Łaska działa z mocą cały czas, płynie jak rzeka. Sztuka polega na tym, że każdy człowiek może wybrać, czy wchodzi do tej rzeki, czy nie. Jubileusz jest jak budowanie łagodnych zejść do wody wszędzie tam, gdzie komuś się wydaje, że brzeg jest zbyt stromy i wysoki. Wyjątkowy czas spowiedzi i specjalni spowiednicy, którzy są dowodem Bożej rozrzutności w przebaczaniu. Możliwość uzyskania odpustu zupełnego, który wielu osobom wciąż kojarzy się ze średniowiecznym kupowaniem ucieczki z czyśćca, a w rzeczywistości jest potężną łaską, czyszczącą osad smutku i zniechęcenia, który zostaje w ciele i duszy jako konsekwencja naszych złych działań, tych już przebaczonych. Obrazowo mówiąc: gdy ojciec wybacza nam, że stłukliśmy szklankę, szklanka wciąż zostaje stłuczona: odpust zupełny jest jak wymiecenie wszystkich najdrobniejszych kawałków szkła z podłogi, po której chodzimy każdego dnia.

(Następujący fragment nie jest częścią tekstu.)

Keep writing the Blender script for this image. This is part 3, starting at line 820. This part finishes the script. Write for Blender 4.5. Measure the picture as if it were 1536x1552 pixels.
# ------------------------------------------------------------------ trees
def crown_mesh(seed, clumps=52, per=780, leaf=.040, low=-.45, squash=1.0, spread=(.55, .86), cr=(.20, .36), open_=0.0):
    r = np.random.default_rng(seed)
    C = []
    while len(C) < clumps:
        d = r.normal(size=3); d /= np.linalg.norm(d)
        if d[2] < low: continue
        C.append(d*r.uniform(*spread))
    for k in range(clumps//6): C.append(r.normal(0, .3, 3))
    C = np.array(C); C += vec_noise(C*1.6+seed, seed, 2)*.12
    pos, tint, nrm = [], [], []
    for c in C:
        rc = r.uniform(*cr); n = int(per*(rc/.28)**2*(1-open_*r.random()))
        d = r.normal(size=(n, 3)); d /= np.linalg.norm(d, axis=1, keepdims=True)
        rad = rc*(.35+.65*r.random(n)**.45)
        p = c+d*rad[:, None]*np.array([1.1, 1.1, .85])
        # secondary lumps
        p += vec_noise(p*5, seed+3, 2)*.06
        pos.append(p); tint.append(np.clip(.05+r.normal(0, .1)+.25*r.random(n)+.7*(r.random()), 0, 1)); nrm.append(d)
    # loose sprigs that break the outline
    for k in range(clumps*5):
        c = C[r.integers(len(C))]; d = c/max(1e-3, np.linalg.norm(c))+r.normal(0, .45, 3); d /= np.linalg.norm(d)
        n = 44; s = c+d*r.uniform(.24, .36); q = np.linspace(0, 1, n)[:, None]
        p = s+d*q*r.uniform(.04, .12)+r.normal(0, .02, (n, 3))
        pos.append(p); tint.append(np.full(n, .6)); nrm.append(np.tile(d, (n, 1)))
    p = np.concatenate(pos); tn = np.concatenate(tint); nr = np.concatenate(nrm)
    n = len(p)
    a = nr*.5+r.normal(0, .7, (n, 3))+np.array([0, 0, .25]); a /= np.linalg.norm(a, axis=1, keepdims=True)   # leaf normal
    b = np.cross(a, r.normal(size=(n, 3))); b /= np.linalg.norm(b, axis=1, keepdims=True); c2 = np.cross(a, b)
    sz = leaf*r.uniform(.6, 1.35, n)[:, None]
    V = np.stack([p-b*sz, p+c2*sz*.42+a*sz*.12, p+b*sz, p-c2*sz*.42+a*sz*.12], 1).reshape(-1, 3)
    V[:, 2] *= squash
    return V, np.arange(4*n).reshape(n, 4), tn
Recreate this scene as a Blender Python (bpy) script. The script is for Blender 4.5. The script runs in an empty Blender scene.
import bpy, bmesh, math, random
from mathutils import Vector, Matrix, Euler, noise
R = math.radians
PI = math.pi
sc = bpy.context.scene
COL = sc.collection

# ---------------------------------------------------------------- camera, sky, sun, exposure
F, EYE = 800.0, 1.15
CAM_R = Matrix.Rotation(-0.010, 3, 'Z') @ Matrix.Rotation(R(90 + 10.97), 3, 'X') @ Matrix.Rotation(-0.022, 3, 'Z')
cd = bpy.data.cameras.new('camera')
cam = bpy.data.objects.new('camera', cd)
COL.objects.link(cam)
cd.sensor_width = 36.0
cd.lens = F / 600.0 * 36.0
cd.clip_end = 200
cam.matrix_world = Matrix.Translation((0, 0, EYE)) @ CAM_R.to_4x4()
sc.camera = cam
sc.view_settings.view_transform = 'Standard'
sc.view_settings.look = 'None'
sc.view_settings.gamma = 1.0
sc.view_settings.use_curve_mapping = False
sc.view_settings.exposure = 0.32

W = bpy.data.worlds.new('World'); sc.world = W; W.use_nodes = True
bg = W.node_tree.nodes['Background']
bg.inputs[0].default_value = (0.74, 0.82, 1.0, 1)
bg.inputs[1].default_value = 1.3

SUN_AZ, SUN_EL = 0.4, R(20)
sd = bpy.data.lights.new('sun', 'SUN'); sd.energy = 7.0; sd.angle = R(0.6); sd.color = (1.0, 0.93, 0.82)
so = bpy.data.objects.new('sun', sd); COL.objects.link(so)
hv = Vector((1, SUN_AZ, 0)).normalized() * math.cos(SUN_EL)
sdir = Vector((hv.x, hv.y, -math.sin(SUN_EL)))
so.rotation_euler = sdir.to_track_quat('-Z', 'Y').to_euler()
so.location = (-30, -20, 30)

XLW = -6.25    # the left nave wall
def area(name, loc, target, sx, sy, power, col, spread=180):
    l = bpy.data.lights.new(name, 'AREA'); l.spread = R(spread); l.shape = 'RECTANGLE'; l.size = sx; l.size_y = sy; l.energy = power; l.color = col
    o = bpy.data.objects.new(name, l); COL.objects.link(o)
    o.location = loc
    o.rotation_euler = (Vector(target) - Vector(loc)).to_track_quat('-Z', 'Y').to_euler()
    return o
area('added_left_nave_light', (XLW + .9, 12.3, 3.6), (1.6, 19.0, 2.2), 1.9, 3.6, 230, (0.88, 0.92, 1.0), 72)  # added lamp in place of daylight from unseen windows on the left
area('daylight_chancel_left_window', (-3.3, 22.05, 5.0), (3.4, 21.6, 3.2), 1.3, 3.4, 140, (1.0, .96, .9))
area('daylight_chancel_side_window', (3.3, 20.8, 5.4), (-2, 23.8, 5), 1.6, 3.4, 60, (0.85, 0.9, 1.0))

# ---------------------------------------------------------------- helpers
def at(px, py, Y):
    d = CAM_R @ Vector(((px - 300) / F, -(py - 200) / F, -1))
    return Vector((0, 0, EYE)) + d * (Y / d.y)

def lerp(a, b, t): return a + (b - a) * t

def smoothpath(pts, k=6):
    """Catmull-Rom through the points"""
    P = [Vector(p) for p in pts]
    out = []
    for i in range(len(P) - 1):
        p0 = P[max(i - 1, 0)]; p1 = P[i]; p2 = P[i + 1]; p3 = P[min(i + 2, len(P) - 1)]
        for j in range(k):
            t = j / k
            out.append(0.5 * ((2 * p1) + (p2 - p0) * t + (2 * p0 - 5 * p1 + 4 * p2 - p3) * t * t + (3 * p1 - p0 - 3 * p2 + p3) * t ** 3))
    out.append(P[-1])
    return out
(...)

Nie chodzi o „przerabianie” pobożnych treści, które do nas nie trafiają
Trzecia rzecz: jestem przekonana, że jubileusz to czas, w którym możemy iść własną ścieżką duchowego rozwoju, a Bóg będzie nam dmuchał w skrzydełka i dawał okazje do tego, by poćwiczyć te mięśnie wiary, które nam ostatnio osłabły. Główne drogi są wyznaczone – do Rzymu, do kościołów jubileuszowych, ale jest tu mnóstwo przestrzeni na indywidualne, osobiste poszukiwanie Bożej miłości, przebaczenia, obecności. W bulli zapowiadającej jubileusz papież umieszcza listę inspiracji, ale to, którym się zainspirujemy i w jaką stronę pójdziemy, jakich odkryć dokonamy i który bolesny punkt życia przyjdziemy do Boga leczyć – to zależy tylko od nas. I nie musimy próbować wciskać się na siłę w foremkę treści „materiałów duszpasterskich na rok jubileuszu”, żeby doświadczyć działania łaski.